Andy Warhol was an American visual artist, film director, producer, and a leading innovator of the pop art movement. His works display avid criticism of American pop and celebrity culture, capitalism, and consumerism, rendering him a controversial and yet legendary figure. As part of the aforementioned criticism, he is also known for coining the expression “15 minutes of fame”.

In addition, Warhol was a trailblazer of the LGBTQ community, partially through his creation of Studio 54 – an artistic hub that offered a platform to drag queens, intellectuals, playwrights, and more. In the late 1960s, Warhol managed and produced the rock band Velvet Underground and founded Interview Magazine alongside British journalist John Wilcock. This magazine, known as  “The Crystal Ball of Pop”, featured interviews with various artists, musicians and creative thinkers. These interviews were usually unedited, as they appeared in Warhol’s book The Philosophy of Andy Warhol: From A to B and Back Again. Warhol also recruited  Columbia University film student  Bob Colacello, whose movie reviews in The Village Voice  he was inspired by, to act as the magazine’s editor

Copies of Interview were often given away to the “in crowd” during the first wave of the magazine’s circulation.
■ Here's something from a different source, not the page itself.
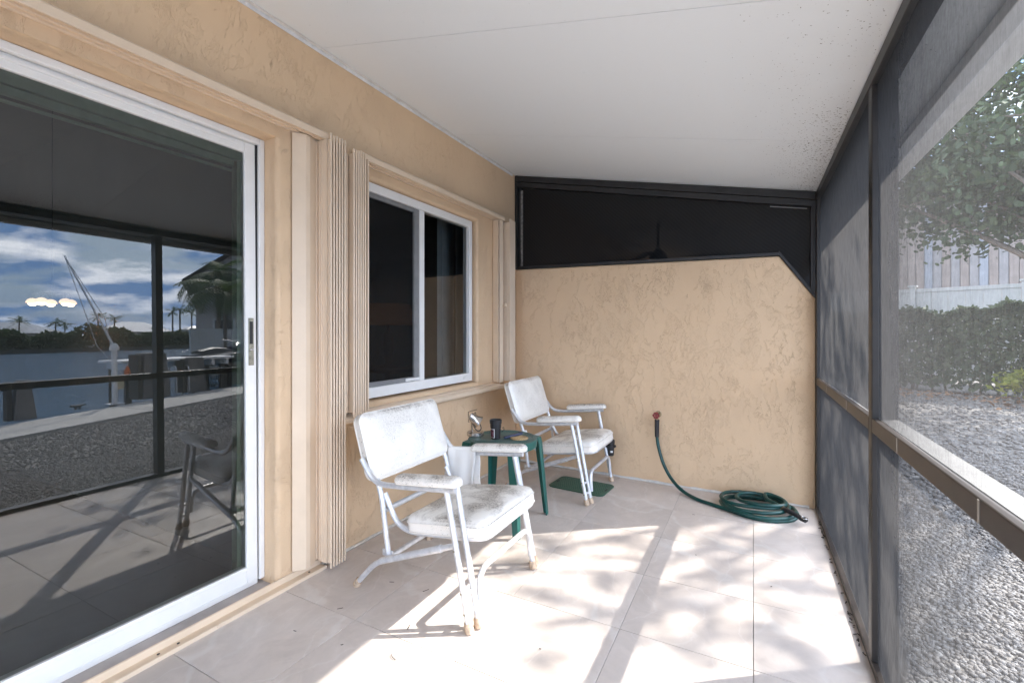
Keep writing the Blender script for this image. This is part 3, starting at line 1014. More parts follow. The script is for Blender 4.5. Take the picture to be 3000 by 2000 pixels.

Warhol himself would distribute issues to passersby in the street and organized impromptu signing events.

Richard Bernstein, the designer of the magazine, collaborated with Warhol to create an idiosyncratic artistic style that differentiated Interview from any other printed work that existed at the time. Warhol meticulously chose the typography, colors, and design structures that were incorporated in the cover and layout of the magazine, as well as photographs that displayed his artistic and activist vision. Furthermore, the magazine featured the voices of  oppressed populations, such as women, drag queens, and homosexuals. Interview Magazine still exists today, and the editors continue to champion Warhol’s vision of creating a unique, colorful, and egalitarian artistic perception that coincides with the vision he hoped for the world.